Strong employment figures set the scene for higher interest rates

February 12th, 2010 by RP Data Research Leave a reply »

The surprising fall in unemployment figures (national unemployment down from 5.5% to 5.3% in January) has caught almost everybody off guard. The consensus amongst economists prior to the announcement was that Australia’s unemployment rate would rise to 5.6%.

The rate of unemployment has fallen now for three straight months on a seasonally adjusted basis after bouncing between 5.7% and 5.8% between May and October last year.  The trend certainly suggests that unemployment has peaked significantly lower than the 6.75% forecast by the Federal Treasury June this year.

National unemployment rate

The low unemployment figures demonstrate how resilient Australia has been through the recent tough economic times.  The average rate of unemployment throughout the OECD countries is sitting at 8.8% and the US unemployment rate is now just below 10%.  Spain is recording the highest rate of unemployment in the industrialized world at 19.5%.

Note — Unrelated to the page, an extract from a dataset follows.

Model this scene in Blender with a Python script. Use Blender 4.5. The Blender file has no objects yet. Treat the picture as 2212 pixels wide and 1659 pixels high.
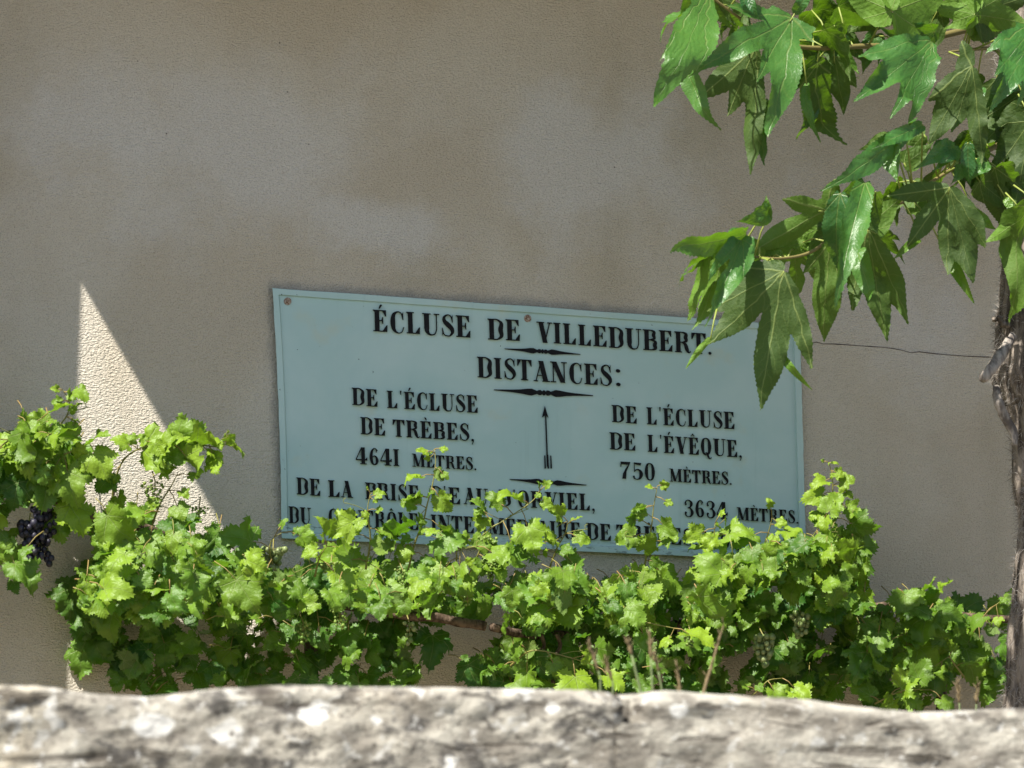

The headline figures do hide a growing amount of part time jobs and subdued level of growth for full time jobs.  There are actually 2,200 fewer full-time jobs across Australia than there were at the same time last year (based on seasonally adjusted figures) – a fall of 0.7%.  At the same time the number of part time workers has increased by 166,900 over the year to January 2010 – a gain of 7.7%.  It looks like a stronger than expected unemployment rate has come at the expense of full time jobs.

Annual change in job numbers full time v part time

On a state by state basis the rate of unemployment shows some variance.  Of the Australian States, South Australia is recording the lowest rate of unemployment at just 4.4% while the highest jobless rate is in New South Wales with 5.6% unemployed.

Unemployment rate - States

While the news is great that more people have a job, the flipside remains that the Reserve Bank is likely to respond with further interest rate rises.  Low unemployment leads to wage pressures, improved confidence and greater consumption – all of which will fuel inflation and give the RBA cause to continue lifting interest rates.